When I was coming of age, alcohol wasn’t sold in Massachusetts on Sundays — many a trip over many a year was made to the gas stations of New Hampshire to buy beer. (A more recent irony of the “live free or die” state is that it still prohibits recreational pot, which is legal in the Bay State.)
When Massachusetts finally allowed Sunday retail sales to take place, in 1983, they left the ban on alcohol sales intact. That ban finally was lifted in 2004.
That clears up Sundays and booze, but newcomers to the state are still often bewildered by a bunch of other rules around selling alcohol, like why some places can sell beer and wine but not liquor. If that describes you, join the club.
Massachusetts allows cities and towns to decide how to slice and dice their liquor licenses, according to Rob Mellion, head of the Massachusetts Package Stores Association. So if a town has 33 licenses, say, 20 of them might allow the sale of all three in single stores, while 13 of the licenses limit stores to beer and wine.
Once you get your head around all of that, there’s some good news: Retailers can sell alcohol 363 days a year from 8 a.m. to 11 p.m. Monday through Saturday, and on Sundays from 10 a.m. to 11 p.m. You’ll have to plan ahead if you want some hooch on Thanksgiving or Christmas.
Bars and restaurants can serve from 11 in the morning to 11 at night. However, local officials can extend closing hours to as late as 2 a.m., but no later.
And it’s true: Happy hour is banned in Massachusetts.
Part of the reason is related to a tragic death that took place in Braintree in 1983. It involved a young woman who drank way too much after winning free alcohol during a “name that tune” contest. After leaving the bar, she drove off, proceeding to drag her friend under the car to her untimely death.

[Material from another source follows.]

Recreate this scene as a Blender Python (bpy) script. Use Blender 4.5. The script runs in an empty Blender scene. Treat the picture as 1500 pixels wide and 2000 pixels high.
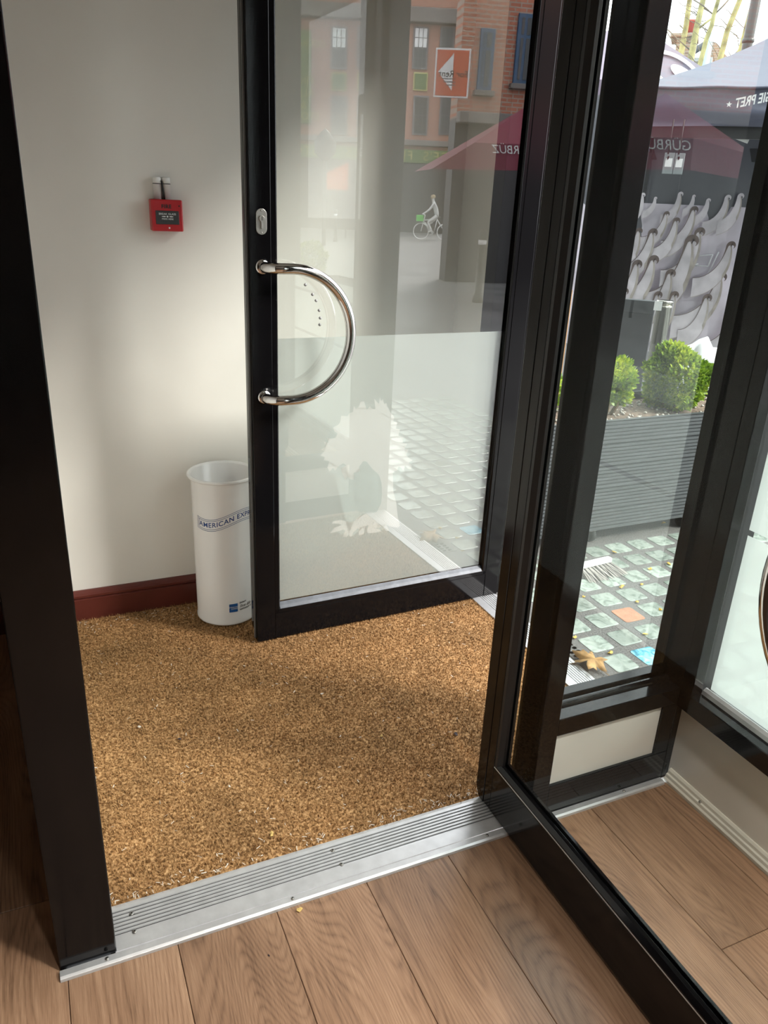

The happy hour statute limits promotional activities at places that serve booze: no free or reduced price drinks, no “all-you-can-drink” periods (except at private functions), no games or contests with alcohol for a prize, no getting served more than two drinks at a time.
There’s been chatter over the years about bringing happy hours back, but many bar owners are against the idea, according to Rob Mellion.
“They fear liability associated with it,” Mellion said, “and in order to do so, their insurance rates would go through the roof.”